International Flavors & Fragrances (IFF) plans to acquire global flavours and ingredients maker Frutarom after receiving approval from the firm’s shareholders.
The decision was made by Frutarom at a general meeting, where 94.6% of attending shareholders approved the deal. These represented around 75% of all outstanding shares of the company.
Subject to clearance by the relevant regulatory authorities and other customary closing conditions, the $7.1bn deal is scheduled to be completed by Q4 2018.
Once the deal is closed, Frutarom’s shareholders will receive $71.19 in cash for each Frutarom share and 0.249 of IFF common stock share.
Frutarom president and CEO Ori Yehudai said: “We appreciate the support from our shareholders as this transaction represents a landmark moment for Frutarom, delivers significant and immediate cash value to our shareholders and provides an opportunity to participate in the substantial potential upside of the combination.
“We continue to work closely with IFF’s management team to ensure the successful completion and integration of our two great companies, and we look forward to driving growth by capitalising on the best of both organisations.”
Frutarom currently operates production and development centres across six continents and markets.

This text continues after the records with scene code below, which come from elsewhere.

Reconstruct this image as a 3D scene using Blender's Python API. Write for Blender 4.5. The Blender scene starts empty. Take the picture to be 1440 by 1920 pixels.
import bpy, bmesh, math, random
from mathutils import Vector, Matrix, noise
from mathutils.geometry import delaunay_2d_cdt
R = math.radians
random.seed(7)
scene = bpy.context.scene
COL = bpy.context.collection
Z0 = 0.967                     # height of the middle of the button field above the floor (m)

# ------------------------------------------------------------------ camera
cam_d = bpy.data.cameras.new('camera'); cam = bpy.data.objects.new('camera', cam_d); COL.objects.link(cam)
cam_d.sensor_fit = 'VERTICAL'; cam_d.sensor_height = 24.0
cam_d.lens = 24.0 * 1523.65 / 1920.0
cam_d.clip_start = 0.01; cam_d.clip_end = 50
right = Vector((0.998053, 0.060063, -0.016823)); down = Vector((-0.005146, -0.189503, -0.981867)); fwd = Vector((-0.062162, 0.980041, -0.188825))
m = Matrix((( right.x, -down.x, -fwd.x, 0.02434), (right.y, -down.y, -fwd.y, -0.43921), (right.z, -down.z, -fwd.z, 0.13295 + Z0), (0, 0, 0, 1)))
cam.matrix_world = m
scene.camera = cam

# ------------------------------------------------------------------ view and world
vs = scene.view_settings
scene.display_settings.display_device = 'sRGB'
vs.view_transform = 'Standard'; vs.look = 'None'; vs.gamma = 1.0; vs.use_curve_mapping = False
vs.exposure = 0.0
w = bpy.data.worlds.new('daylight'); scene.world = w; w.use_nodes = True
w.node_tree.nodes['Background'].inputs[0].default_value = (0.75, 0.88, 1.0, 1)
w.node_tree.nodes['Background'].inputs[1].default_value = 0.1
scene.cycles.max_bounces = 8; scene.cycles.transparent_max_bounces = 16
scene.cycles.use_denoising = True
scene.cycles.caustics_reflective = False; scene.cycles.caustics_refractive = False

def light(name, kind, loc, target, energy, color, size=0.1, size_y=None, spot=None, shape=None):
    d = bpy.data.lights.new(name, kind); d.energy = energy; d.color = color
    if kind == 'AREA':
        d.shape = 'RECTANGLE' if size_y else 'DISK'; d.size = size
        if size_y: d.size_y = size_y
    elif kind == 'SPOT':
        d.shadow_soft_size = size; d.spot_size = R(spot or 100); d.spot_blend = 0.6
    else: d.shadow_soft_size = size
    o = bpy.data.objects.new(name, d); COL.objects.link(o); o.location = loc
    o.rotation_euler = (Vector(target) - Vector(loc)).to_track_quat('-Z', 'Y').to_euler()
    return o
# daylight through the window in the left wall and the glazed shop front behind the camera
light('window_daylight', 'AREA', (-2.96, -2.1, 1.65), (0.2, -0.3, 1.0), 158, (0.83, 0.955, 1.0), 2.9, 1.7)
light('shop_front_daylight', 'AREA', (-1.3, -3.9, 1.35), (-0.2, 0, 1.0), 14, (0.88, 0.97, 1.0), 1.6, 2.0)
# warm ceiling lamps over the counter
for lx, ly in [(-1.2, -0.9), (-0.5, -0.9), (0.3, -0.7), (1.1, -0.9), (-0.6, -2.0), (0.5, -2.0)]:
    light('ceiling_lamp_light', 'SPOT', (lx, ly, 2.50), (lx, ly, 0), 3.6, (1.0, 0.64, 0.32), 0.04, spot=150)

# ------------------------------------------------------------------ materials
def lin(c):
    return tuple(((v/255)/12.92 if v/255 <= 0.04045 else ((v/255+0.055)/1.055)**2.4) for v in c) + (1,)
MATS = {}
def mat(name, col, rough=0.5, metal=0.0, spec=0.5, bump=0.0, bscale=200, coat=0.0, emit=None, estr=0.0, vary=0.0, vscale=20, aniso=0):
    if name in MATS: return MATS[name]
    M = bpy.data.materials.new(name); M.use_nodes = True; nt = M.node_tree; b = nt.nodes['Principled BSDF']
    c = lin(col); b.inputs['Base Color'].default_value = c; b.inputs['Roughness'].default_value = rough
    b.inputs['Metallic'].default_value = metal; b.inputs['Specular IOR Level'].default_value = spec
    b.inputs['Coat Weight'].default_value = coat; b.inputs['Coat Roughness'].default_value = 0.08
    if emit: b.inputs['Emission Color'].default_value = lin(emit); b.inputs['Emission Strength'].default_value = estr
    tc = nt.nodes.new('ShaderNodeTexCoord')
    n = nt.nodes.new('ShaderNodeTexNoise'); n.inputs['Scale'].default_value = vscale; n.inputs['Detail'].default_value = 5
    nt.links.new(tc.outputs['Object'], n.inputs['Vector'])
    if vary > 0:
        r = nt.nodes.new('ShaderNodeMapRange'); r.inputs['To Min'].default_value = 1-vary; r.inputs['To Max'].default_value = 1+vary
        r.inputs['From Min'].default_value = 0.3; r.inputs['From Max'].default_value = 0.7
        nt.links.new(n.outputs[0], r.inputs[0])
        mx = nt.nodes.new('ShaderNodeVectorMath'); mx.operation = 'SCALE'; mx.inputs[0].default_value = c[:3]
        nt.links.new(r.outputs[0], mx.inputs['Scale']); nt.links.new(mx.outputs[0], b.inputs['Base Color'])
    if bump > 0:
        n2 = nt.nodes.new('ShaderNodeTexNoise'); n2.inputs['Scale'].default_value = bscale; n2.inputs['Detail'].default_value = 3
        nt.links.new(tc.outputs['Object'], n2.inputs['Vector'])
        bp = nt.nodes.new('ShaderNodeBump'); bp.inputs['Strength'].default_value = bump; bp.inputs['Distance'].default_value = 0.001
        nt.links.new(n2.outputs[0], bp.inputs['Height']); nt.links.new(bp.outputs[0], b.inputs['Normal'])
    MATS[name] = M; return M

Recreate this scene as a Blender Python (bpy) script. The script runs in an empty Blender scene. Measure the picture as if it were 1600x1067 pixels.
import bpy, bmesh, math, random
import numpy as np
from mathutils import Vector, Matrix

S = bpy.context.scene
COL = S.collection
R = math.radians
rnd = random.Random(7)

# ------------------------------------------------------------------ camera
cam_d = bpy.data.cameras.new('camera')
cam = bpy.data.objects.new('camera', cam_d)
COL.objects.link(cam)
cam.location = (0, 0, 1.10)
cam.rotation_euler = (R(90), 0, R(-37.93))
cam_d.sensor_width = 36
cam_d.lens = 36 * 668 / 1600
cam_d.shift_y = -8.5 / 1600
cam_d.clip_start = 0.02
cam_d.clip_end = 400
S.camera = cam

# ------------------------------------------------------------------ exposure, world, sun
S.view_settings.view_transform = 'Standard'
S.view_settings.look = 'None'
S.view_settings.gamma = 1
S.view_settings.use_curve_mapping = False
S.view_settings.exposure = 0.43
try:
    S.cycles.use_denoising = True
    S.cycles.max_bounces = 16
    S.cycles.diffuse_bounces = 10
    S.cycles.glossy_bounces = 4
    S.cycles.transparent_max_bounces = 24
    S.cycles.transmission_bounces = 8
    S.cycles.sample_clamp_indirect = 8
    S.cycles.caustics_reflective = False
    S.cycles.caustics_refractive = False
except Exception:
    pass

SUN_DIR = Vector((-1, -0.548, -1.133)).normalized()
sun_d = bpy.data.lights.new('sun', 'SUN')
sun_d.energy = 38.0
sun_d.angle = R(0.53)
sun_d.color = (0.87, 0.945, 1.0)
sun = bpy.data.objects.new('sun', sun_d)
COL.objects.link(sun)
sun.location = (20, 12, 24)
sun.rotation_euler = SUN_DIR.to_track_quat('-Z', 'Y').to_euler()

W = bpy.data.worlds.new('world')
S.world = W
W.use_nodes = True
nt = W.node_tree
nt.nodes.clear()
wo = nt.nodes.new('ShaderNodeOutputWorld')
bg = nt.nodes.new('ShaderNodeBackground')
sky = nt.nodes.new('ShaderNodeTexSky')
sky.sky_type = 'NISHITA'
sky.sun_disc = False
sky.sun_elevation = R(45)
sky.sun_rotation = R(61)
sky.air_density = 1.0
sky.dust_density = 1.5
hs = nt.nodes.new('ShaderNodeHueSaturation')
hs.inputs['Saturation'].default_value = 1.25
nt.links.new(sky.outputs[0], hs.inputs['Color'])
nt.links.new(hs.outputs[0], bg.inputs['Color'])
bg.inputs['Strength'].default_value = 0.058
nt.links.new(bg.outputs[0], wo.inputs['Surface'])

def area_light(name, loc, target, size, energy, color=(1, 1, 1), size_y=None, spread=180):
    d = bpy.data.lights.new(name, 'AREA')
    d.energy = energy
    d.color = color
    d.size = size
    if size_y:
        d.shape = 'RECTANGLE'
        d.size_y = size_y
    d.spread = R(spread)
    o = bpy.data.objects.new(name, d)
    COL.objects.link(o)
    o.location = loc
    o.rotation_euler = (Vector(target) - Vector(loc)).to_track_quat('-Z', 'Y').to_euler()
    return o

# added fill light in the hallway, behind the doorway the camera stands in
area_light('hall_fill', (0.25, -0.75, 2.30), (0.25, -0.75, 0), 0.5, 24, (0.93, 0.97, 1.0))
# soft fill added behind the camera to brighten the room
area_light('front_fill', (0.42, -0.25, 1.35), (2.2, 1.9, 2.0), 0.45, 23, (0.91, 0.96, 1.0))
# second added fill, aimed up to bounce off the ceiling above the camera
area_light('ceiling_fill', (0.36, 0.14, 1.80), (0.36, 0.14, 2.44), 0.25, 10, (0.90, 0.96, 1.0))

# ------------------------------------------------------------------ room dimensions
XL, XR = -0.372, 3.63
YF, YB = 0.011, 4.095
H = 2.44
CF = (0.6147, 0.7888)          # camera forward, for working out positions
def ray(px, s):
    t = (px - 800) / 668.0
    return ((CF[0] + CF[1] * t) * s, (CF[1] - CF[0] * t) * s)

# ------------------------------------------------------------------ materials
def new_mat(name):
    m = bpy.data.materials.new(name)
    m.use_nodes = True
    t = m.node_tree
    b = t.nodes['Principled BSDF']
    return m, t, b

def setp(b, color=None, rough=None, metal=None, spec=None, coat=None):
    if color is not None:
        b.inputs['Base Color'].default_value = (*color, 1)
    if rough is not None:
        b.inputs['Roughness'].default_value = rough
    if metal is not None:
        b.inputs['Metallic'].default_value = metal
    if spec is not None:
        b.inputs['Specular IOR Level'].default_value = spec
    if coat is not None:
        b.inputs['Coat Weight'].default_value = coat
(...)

It sells more than 70,000 products to customers in 150 countries.
Based in Israel, the company primarily provides flavour and fragrance extracts to the food, beverage and cosmetics industries.
IFF chairman and CEO Andreas Fibig said: “Together, IFF and Frutarom will become a global leader in taste, scent and nutrition, with a broader customer base, more diversified product offerings and increased market penetration.
“Through our integration planning work, we continue to be confident in the opportunities that lie ahead and the ability of the combination to accelerate profitable growth, enhance free cash flow and generate greater returns for IFF shareholders.”
Based in the US, IFF is engaged in the production of fragrances, beauty products and household goods.